As noted on the Stream Processors and Streaming Architecture overview page, stream processors build upon key concepts such as the meaning of time, aggregations and windowing, stateless vs stateful, and processing vs delivery guarantees.  Kafka Stream is no exception to these requirements and provides varying support for each one.



Hopefully, it’s obvious by now, but the appropriate time to consider Kafka Streams is when you are building streaming processors where both the input and output are Kafka Topics.


This Kafka Streams overview will be fine for those of you looking to obtain a high-level understanding of Kafka Streams.  But, for developers looking to gain hands-on experience with Kafka Streams, be sure to check out the Kafka Streams tutorials section of this site.  Here you will be to experiment with all kinds of Kafka Streams use cases such as quick starts, automated testing, joining streams, etc.

For the most recent list, check out the Kafka Streams Tutorials section of on the Kafka tutorial page.

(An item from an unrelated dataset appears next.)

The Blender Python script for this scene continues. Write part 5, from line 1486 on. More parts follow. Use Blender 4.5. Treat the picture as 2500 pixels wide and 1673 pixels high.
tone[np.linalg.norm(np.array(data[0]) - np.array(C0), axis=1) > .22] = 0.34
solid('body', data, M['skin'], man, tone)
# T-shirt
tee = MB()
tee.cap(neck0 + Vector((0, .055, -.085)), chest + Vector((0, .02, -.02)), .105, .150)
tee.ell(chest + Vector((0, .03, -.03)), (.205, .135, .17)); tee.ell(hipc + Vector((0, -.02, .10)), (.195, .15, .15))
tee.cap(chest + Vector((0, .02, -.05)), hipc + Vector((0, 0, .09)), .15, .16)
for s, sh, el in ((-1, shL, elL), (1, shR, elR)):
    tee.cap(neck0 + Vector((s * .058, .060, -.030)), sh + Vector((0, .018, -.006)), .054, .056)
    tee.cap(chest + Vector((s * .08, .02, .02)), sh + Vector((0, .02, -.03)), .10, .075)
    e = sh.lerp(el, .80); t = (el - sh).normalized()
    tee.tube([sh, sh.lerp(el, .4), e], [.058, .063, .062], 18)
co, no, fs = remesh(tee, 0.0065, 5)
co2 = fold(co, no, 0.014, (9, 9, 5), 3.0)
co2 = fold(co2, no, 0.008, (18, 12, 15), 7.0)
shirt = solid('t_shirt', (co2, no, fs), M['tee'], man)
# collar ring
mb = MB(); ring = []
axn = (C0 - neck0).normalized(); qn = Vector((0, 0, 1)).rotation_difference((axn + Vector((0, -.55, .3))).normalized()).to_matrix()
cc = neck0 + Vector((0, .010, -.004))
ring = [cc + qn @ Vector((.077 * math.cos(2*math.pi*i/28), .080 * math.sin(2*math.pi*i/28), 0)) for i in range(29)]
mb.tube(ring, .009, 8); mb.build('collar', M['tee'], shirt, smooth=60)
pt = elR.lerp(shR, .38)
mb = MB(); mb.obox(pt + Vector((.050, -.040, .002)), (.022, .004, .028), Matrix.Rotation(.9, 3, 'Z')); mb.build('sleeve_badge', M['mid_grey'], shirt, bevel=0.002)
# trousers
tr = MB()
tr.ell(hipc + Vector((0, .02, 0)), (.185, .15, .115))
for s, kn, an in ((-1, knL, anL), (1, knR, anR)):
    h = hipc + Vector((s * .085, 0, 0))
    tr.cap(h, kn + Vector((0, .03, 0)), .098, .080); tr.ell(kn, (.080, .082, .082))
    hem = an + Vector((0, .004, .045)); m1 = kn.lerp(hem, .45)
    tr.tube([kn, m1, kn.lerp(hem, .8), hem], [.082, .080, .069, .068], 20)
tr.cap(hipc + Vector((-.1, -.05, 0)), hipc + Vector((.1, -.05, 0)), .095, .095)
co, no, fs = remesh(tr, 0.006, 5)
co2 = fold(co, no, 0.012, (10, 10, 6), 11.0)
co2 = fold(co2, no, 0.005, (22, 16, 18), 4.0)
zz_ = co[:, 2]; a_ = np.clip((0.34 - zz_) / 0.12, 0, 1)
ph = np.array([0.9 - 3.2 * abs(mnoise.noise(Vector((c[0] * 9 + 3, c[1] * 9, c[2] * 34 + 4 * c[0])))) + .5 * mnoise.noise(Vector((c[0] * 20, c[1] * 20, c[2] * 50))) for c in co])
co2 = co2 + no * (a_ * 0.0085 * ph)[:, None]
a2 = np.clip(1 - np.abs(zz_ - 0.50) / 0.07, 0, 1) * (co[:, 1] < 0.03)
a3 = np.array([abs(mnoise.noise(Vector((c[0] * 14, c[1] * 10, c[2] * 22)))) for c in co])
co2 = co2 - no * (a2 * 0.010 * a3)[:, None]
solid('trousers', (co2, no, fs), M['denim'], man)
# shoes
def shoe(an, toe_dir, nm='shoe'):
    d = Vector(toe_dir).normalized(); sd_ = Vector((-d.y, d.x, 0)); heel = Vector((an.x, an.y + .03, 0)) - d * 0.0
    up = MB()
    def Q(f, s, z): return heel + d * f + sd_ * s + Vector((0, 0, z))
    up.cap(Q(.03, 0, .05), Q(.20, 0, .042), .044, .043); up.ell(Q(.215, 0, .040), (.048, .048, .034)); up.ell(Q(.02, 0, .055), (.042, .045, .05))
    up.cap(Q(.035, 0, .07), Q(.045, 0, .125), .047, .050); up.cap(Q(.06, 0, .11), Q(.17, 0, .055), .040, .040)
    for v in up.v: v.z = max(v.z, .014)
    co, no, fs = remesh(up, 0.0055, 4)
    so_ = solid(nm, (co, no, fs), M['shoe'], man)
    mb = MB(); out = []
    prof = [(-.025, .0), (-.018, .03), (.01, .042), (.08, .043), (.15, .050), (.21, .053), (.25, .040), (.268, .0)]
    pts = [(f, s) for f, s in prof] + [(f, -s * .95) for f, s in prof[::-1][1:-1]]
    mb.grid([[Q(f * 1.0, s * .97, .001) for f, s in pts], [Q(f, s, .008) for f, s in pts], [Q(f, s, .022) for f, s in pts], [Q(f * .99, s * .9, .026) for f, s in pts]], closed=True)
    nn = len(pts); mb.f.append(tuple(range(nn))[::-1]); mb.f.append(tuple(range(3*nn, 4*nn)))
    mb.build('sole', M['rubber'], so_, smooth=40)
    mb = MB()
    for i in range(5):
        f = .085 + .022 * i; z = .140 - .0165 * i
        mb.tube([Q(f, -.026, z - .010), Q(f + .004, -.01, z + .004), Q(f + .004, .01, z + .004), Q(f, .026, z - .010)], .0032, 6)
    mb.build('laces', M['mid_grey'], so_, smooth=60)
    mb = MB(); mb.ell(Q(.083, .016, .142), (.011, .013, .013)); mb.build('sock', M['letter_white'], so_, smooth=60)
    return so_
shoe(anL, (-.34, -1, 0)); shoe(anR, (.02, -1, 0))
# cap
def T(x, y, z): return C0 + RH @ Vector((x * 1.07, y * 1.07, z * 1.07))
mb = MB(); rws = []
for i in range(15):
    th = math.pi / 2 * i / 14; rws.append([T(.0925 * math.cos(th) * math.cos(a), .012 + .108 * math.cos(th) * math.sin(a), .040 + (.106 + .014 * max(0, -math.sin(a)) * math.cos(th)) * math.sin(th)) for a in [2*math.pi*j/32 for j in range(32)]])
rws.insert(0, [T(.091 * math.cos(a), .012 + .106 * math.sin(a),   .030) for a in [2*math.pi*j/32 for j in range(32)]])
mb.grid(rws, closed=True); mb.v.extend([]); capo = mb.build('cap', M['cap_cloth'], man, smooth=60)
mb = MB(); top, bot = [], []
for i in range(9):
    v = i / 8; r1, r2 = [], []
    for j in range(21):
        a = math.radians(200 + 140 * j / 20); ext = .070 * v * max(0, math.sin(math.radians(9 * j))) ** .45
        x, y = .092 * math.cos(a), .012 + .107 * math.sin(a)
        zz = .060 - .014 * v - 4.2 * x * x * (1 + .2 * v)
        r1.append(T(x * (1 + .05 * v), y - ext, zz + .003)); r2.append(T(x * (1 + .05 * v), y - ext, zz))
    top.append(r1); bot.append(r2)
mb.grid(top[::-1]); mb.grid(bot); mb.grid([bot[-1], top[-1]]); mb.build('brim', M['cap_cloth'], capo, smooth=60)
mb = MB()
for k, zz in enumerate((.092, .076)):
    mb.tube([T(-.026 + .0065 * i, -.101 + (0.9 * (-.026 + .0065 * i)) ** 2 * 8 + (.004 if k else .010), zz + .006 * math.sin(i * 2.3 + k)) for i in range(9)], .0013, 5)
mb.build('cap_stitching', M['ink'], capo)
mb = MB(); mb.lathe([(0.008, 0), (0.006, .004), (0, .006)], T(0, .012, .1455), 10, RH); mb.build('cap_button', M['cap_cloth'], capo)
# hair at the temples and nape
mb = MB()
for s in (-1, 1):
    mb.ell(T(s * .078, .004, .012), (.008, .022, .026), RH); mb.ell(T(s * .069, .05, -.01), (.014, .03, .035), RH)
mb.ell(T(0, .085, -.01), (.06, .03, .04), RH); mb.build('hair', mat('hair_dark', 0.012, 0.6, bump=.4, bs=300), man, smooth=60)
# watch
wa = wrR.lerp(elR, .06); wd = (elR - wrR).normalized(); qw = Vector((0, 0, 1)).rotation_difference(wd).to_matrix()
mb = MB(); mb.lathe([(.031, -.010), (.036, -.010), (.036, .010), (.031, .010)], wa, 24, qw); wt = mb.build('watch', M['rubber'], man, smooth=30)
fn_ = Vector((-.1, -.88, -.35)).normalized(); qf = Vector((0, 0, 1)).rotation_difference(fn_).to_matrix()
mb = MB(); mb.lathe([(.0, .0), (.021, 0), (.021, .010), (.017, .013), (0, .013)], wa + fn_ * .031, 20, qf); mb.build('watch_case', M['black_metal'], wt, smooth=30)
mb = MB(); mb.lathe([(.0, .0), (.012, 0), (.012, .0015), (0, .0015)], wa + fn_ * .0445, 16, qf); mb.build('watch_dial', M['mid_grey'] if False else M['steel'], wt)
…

Comparisons or Alternatives to Kafka Streams

Remember, Kafka Streams is designed for building Kafka based stream processors where a stream input is a Kafka topic and the stream processor output is a Kafka topic.  This distinction is simply a requirement when considering other mechanisms for producing and consuming to Kafka.   If your use case is only producing messages to Kafka or only consuming messages from Kafka then a Kafka Streams based stream processor may be the right choice.  However, if you need to write your own code to build stream processors for more than just Kafka such as Kinesis or Pulsar or Google Pub/Sub, you may wish to consider alternatives such as Spark Streaming, Apache Flink or Apache Beam.